A top National Security Administration official said he’s in favor of discussing amnesty for fugitive whistleblower Edward Snowden.

That’s if Snowden, a former NSA contractor who leaked top secret information about the U.S. surveillance practices, agrees to return the mountain of data he took from the agency.

In a CBS 60 Minutes interview scheduled to air Sunday night, Richard Ledgett, the NSA official in charge of determining the damage allegedly caused by the Snowden leaks, talked about the controversial amnesty question.

“My personal view is, yes, it’s worth having a conversation about,” he said in the interview. “I would need assurances that the remainder of the data could be secured, and my bar for those assurances would be very high.”

While the NSA can’t grant Snowden amnesty—that’s up to the U.S. Department of Justice—the interview signifies a change in tone for at least one important member of the NSA, though Ledgett acknowledged the view isn’t unanimous.

Gen. Keith Alexander, the agency's current director, told CBS he’s against amnesty because it could incentivize future violations. It’s worth noting, however, that Alexander and his civilian deputy John C. Inglis are retiring soon, and Ledgett may be in line to replace him.

While the aggregate effect of the leaks on national security has yet to be determined, damage has certainly been done to the reputation of the NSA, which has been under fire both in the U.S. and abroad since the disclosure of its spying tactics. According to The Guardian, whose journalists were primary recipients of the leaks, only 1 percent of documents provided by Snowden have been published.  

The Department of Justice filed charges against Snowden in June, including espionage and theft of government property. U.S. State Department spokeswoman Marie Harf told the Guardian on Sunday that Ledgett was expressing a personal view on amnesty for Snowden and the U.S. had not changed its position.

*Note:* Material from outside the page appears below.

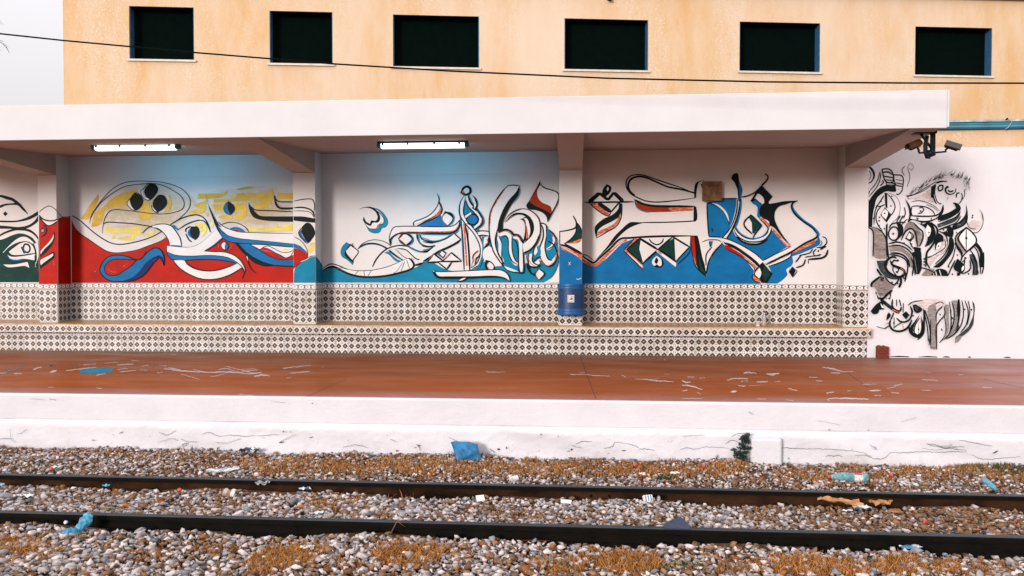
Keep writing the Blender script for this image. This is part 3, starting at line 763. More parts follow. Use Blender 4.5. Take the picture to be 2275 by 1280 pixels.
BAY_D = '''
@5
F B 290,955 400,1005 470,985 560,920 640,840 720,760 800,730 900,700 1250,690 1440,690 1480,900 1500,1000 1600,1110 @6 185,1105 200,980 260,880 340,770 360,760 380,800 480,860 600,930 680,1010 690,1060 670,1110 690,1160 760,1190 @5 290,1190
@6
S B 190,340 240,322 350,292 512,290 500,400 470,520 440,600 400,682 340,697 210,692
S B 400,715 462,620 500,690 560,740 640,770 740,760 820,712 875,620 950,680 1055,790 900,880 780,945 700,880 560,790
S B 835,1000 900,980 1080,870 1330,740 1372,690 1387,760 1340,800 1200,862 1090,900 1100,960 1080,1000 1028,1040 1040,1090 1000,1140 935,1186 935,1186 820,1186 870,1080
@5
L O 26/30/20 290,930 380,982 440,990 500,945 600,845 700,752 770,727; L W 8 600,835 680,765 740,730
L O 12 880,707 1240,704
S K 640,690 720,610 800,543 860,538 950,545 860,572 780,612 700,680 600,790 430,950 560,800
L K 9 900,544 1200,540 1400,532 1490,525
L K 15 290,885 380,948 425,965 480,920 600,812 700,717 800,706 1000,692 1250,686 1515,685
L K 7 295,880 350,890 422,942
L K 30 372,332 482,232; L K 22 480,232 572,305; L K 20 570,308 637,225; L K 28 635,228 732,322
S O 385,345 450,340 590,455 572,472 480,422
L K 30 470,338 602,432; L K 12 600,438 692,330; L K 9 372,335 470,420 572,473 602,440
L K 13 328,332 845,325
S K 560,138 607,170 592,230 540,277 512,240 520,190
S W 572,165 582,190 568,214 558,190
S W 690,420 700,455 650,520 540,590 465,645 475,600 580,540 640,500
S K 690,335 722,350 716,440 682,490 600,540 505,590 462,640 458,722 432,640 440,580 520,508 620,460 680,400
S O 706,440 690,520 620,602 520,652 458,684 470,640 560,598 650,540
L B 8 722,345 720,440; L K 8 716,365 712,480 662,580 560,642 460,702
S K 1475,368 1500,380 1512,500 1492,532 1472,532
S DR 850,312 880,332 1000,367 1120,377 1470,380 1466,416 1300,427 1150,432 1000,432 920,412 868,370
S O 1200,385 1470,382 1466,412 1250,425
L K 17 848,302 950,350 1080,370 1475,372; L T 8 852,325 882,392 960,430 1020,434
L W 14 780,170 800,85 870,52 960,58 1060,92 1200,150 1350,188 1470,225
L K 9 1490,285 1300,310 1100,328 980,318 880,280 812,240 770,180 765,110 800,60 870,40 950,45 1050,80 1200,130 1350,180 1482,235
L K 12/16 1482,232 1350,196 1200,166 1060,106 960,66 880,60 812,90 785,150 800,210 852,262
S K 1480,282 1480,200 1490,140 1522,112 1592,97 1530,122 1512,170 1502,230 1500,282
L K 10 1555,135 1578,205
F W 850,710 1440,690 1430,800 1290,950 1100,830 942,970 770,830
F O 850,712 895,710 775,830 942,1000 930,1042 742,850 750,822; L W 12 780,868 940,1015
F DG 905,705 917,730 902,820 942,967 880,920 762,830
L K 18 905,710 1092,825; L K 16 1250,697 940,972; L K 14 905,712 770,828; L K 11 770,828 945,982; L K 8 738,842 790,890 942,1048; L K 8 850,712 742,830
F DG 1270,700 1282,930 1105,825
F W 1075,842 1100,832 1292,972 1285,1012; F O 1090,846 1100,836 1140,868 1130,880
L K 17 1098,822 1292,952; L K 14 1250,692 1432,802; L K 12 1432,800 1290,952
S B 1442,800 1430,850 1310,975 1295,958; L K 6 1440,800 1425,870 1305,985
L K 10 1005,715 1030,750 1090,777 1140,750 1157,712
S K 1100,895 1145,930 1155,990 1120,1018 1075,1015 1050,1000 1100,980
S W 1085,893 1130,930 1136,990 1112,1002 1090,985 1060,1002 1036,970 1045,930
S K 1080,908 1102,940 1085,982 1062,960
F W 1515,690 1640,690 1640,900 1610,1052 1560,920
F R 1436,685 1482,690 1502,990 1487,995 1460,860; L O 12 1470,900 1495,985
F K 1480,680 1517,690 1560,950 1607,1060 1602,1112 1550,1072 1505,1000
S DG 1528,880 1560,1000 1600,1085 1545,1040
L K 7 1440,690 1465,900 1500,1012 1602,1112; L K 12 1515,690 1560,920 1607,1052
@6
L K 9 190,345 196,500 210,692; L K 8 188,342 245,335
S K 200,345 280,360 370,430 432,530 420,562 400,480 330,400 250,357
S W 240,335 320,360 400,440 428,545 370,432 290,362
L T 7 320,430 390,510 412,592
S W 500,130 518,300 512,400 472,560 400,695 340,765 250,862 190,1000 180,1062 168,960 185,880 250,780 360,700 440,580 490,420 502,300
L W 30 140,742 200,722 300,722 345,748
L K 7 140,750 200,727 300,727 345,748; L K 8 210,692 300,695 362,700
F B 212,740 252,740 235,810 222,790; L K 9 215,742 228,800; L K 10 182,1000 185,880 245,800
L K 9 512,280 502,420 450,580 360,702; L K 11 548,290 522,440 480,570 400,712; L K 9 350,762 270,852 210,950 182,1085
S K 480,28 515,30 528,100 562,200 552,270 540,342 520,300 512,200 480,120 448,75
S B 522,105 555,200 547,290 536,310 530,200; L W 7 508,190 516,300
L B 14 552,300 542,420 505,560 480,602
L B 24 488,580 518,640 580,690 660,717 760,702 822,650 842,590 800,540 740,500
S W 468,600 500,680 560,732 650,752 742,742 812,712 862,640 872,585 850,600 822,670 742,712 650,722 560,692 508,640
L K 9 468,600 510,682 600,737 700,747 790,727 852,662 872,598; L K 15 500,692 560,742 640,770 742,767 832,720
L K 7 478,588 520,652 602,707 690,724
L B 14 772,575 692,670 675,708
F W 627,500 662,545 667,652 580,560; F DG 655,460 762,570 682,662 667,652 662,545 632,492
L K 12 655,460 580,560 668,667; L K 9 655,460 767,570 672,702
S B 655,320 700,288 772,357 747,390 757,470 742,500 720,480 720,380 670,342
S K 765,148 882,270 838,330 850,345 1000,320 1145,313 1020,352 940,382 902,450 912,540 990,680 1078,792 1000,722 900,602 850,570 840,530 758,482 740,430 752,380 780,350 792,300 752,250 718,240
S W 732,240 780,280 792,335 770,352 700,290
L K 9/14 802,30 832,60 820,100 768,152; L K 10 772,148 700,222 620,262 548,278; L K 14 735,195 655,322 702,298; L K 7 700,300 770,355; L K 8 350,292 512,290
F O 745,500 772,488 852,570 852,602 832,602; F O 880,598 902,622 1032,762 1072,792 1030,802 890,642; L W 7 970,710 1050,790
L K 8 745,505 830,600 820,660
L B 24 1092,330 1085,380 1122,440 1202,520 1302,590 1362,660 1352,702; L K 13 1142,315 1096,335 1080,380 1112,450 1202,532 1302,602 1352,670
S W 1075,792 780,945 790,977 940,915 1100,842 1340,700 1080,800
F O 1085,842 1330,728 1328,762 1090,872
L K 14 1352,668 1340,702 1220,762 1080,852 940,922 810,987; L K 8 1075,797 900,882 780,947
S W 850,987 960,942 1080,872 1070,907 960,962 858,1002; L K 7 1082,870 1062,907 960,962 842,1002
S W 330,695 440,728 560,790 700,880 790,952 760,1000 690,932 600,872 480,802 385,755
F R 370,778 420,790 560,880 592,922 550,902 380,812; F O 560,880 702,1000 722,1042 660,1000; S W 600,935 690,1020 690,1055
L K 8 330,700 430,727 560,787 700,872 780,947; L K 22 370,757 480,802 600,882 700,962 745,1012; L K 7 380,815 550,905 680,1015 695,1060
S O 680,1110 690,1085 740,1150 745,1172 690,1152
F K 775,962 877,1080 822,1182 760,1177 742,1140 762,1080 742,1010; S DG 790,1000 850,1080 800,1160 775,1080
S W 745,1022 762,1080 737,1140 702,1110 702,1068
L K 9 775,962 690,1080 742,1142; L K 7 680,1085 665,1115 690,1155 755,1180
L K 8 1400,690 1440,710 1447,760 1400,800 1340,806; L K 12 1380,828 1442,790; L K 8 1300,822 1270,862 1160,890; L K 8 1392,875 1330,892 1308,860 1340,820; L K 10 1180,880 1160,912 1120,962; L K 7 1220,910 1260,900 1382,890; L K 14 1255,930 1330,925 1400,915 1440,890 1462,830; L K 5 1255,930 1255,978; L K 10 1225,930 1200,990 1128,1018; L K 14 1355,838 1366,848; L K 6 1390,732 1397,762 1370,792
F K 1085,1008 1120,1050 1090,1122 1048,1060; L K 6 1085,1008 1137,1058 1090,1120
L K 6 240,600 245,640
'''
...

“Mr. Snowden is facing very serious charges and should return to the United States to face them,” she said.

While it’s clear the NSA desperately wants to secure the portions of the Snowden documents that have not been publicly disclosed, guaranteeing their safe return might be challenging even if the NSA and Snowden were to strike an amnesty deal.  

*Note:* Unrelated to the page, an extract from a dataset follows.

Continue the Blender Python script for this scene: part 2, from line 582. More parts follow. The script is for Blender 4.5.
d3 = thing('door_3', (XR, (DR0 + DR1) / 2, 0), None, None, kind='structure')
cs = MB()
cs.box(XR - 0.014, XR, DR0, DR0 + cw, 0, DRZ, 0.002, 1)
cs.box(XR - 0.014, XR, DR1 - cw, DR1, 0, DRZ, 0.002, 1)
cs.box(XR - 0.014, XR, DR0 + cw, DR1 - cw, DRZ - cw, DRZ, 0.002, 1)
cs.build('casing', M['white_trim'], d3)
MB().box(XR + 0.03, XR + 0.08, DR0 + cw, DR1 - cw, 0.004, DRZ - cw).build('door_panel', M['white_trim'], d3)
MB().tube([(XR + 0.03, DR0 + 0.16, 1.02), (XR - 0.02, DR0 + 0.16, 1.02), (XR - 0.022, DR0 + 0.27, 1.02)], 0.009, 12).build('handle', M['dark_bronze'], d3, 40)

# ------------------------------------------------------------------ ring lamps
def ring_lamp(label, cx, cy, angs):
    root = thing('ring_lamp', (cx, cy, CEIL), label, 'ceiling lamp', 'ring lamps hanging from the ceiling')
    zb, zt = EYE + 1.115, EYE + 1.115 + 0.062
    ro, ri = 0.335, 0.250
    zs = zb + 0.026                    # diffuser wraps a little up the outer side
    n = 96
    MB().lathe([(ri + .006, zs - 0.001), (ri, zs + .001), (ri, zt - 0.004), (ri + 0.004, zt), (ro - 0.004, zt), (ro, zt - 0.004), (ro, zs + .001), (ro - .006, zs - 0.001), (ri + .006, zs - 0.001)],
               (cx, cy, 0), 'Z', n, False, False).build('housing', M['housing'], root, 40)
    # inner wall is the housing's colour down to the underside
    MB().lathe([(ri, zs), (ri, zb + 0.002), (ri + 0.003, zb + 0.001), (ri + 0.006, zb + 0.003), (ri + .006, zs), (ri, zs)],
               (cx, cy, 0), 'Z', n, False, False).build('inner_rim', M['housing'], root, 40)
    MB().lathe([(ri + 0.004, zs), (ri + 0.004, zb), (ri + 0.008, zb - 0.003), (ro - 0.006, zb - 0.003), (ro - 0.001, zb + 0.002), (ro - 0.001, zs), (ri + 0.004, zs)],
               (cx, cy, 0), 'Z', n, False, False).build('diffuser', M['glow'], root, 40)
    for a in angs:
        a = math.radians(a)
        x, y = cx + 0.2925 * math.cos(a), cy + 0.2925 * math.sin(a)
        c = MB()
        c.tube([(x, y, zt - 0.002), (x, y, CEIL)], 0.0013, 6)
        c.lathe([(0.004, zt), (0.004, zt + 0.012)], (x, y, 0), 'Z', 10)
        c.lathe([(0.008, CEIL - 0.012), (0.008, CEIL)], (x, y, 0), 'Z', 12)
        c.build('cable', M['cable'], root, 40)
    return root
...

Snowden told the New York Times he was no longer in possession of the documents, which he gave to several journalists for safe keeping before he fled to Russia, where he’s been granted one year of asylum.

It’s also not clear if Snowden would be willing to make such a deal. He’s maintain that he released the information in good faith as a whistleblower because the world had a right to know.

“Citizens have to fight suppression of information on matters of vital public importance.” he wrote in a manifesto published in early November by a German newspaper. “To tell the truth is not a crime.”